Your goal>
Restate the data exactly as given and keep the pictures out.

Material provided>
☆ ☆ ☆

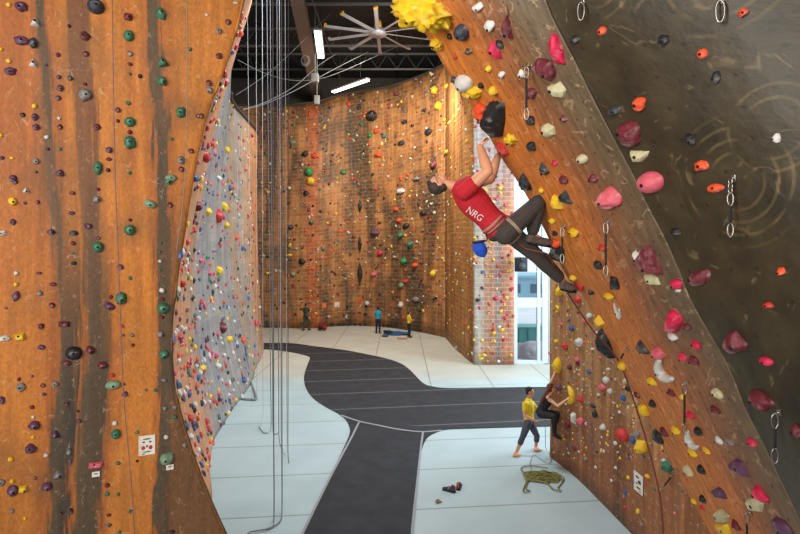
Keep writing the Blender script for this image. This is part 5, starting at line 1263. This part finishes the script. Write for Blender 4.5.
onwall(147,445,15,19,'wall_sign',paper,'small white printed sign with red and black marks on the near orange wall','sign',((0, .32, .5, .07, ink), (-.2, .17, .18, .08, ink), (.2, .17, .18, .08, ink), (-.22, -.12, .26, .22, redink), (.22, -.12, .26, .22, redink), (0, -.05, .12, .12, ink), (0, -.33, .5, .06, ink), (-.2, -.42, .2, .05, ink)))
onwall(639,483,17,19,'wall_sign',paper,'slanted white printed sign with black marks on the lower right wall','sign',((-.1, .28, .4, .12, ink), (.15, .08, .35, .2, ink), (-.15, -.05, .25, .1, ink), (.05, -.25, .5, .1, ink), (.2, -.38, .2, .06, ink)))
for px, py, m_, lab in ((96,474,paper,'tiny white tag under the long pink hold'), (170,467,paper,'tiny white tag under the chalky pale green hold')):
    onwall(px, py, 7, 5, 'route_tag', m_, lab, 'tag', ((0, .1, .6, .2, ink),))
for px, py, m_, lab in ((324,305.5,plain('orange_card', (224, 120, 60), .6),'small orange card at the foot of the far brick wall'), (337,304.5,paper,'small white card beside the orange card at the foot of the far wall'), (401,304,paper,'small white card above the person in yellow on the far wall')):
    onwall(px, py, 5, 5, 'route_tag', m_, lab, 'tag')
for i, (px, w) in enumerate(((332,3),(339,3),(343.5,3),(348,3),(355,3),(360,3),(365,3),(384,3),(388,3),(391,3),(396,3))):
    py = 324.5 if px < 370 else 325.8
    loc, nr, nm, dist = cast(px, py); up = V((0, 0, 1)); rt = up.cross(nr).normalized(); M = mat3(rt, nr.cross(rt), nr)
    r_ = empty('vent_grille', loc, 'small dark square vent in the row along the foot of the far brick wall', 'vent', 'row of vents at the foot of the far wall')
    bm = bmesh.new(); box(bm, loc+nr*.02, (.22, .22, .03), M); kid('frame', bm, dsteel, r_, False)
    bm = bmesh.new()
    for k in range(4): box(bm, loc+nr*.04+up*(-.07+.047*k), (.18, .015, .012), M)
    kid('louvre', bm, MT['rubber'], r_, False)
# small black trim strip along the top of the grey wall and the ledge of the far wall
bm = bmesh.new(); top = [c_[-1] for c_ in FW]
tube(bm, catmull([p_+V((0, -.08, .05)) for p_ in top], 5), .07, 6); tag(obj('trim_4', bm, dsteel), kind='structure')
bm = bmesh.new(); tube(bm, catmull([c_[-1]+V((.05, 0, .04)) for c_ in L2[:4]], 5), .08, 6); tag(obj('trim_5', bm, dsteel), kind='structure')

☆ ☆ ☆

Reply>
Keep writing the Blender script for this image. This is part 5, starting at line 1263. This part finishes the script. Write for Blender 4.5.
onwall(147,445,15,19,'wall_sign',paper,'small white printed sign with red and black marks on the near orange wall','sign',((0, .32, .5, .07, ink), (-.2, .17, .18, .08, ink), (.2, .17, .18, .08, ink), (-.22, -.12, .26, .22, redink), (.22, -.12, .26, .22, redink), (0, -.05, .12, .12, ink), (0, -.33, .5, .06, ink), (-.2, -.42, .2, .05, ink)))
onwall(639,483,17,19,'wall_sign',paper,'slanted white printed sign with black marks on the lower right wall','sign',((-.1, .28, .4, .12, ink), (.15, .08, .35, .2, ink), (-.15, -.05, .25, .1, ink), (.05, -.25, .5, .1, ink), (.2, -.38, .2, .06, ink)))
for px, py, m_, lab in ((96,474,paper,'tiny white tag under the long pink hold'), (170,467,paper,'tiny white tag under the chalky pale green hold')):
    onwall(px, py, 7, 5, 'route_tag', m_, lab, 'tag', ((0, .1, .6, .2, ink),))
for px, py, m_, lab in ((324,305.5,plain('orange_card', (224, 120, 60), .6),'small orange card at the foot of the far brick wall'), (337,304.5,paper,'small white card beside the orange card at the foot of the far wall'), (401,304,paper,'small white card above the person in yellow on the far wall')):
    onwall(px, py, 5, 5, 'route_tag', m_, lab, 'tag')
for i, (px, w) in enumerate(((332,3),(339,3),(343.5,3),(348,3),(355,3),(360,3),(365,3),(384,3),(388,3),(391,3),(396,3))):
    py = 324.5 if px < 370 else 325.8
    loc, nr, nm, dist = cast(px, py); up = V((0, 0, 1)); rt = up.cross(nr).normalized(); M = mat3(rt, nr.cross(rt), nr)
    r_ = empty('vent_grille', loc, 'small dark square vent in the row along the foot of the far brick wall', 'vent', 'row of vents at the foot of the far wall')
    bm = bmesh.new(); box(bm, loc+nr*.02, (.22, .22, .03), M); kid('frame', bm, dsteel, r_, False)
    bm = bmesh.new()
    for k in range(4): box(bm, loc+nr*.04+up*(-.07+.047*k), (.18, .015, .012), M)
    kid('louvre', bm, MT['rubber'], r_, False)
# small black trim strip along the top of the grey wall and the ledge of the far wall
bm = bmesh.new(); top = [c_[-1] for c_ in FW]
tube(bm, catmull([p_+V((0, -.08, .05)) for p_ in top], 5), .07, 6); tag(obj('trim_4', bm, dsteel), kind='structure')
bm = bmesh.new(); tube(bm, catmull([c_[-1]+V((.05, 0, .04)) for c_ in L2[:4]], 5), .08, 6); tag(obj('trim_5', bm, dsteel), kind='structure')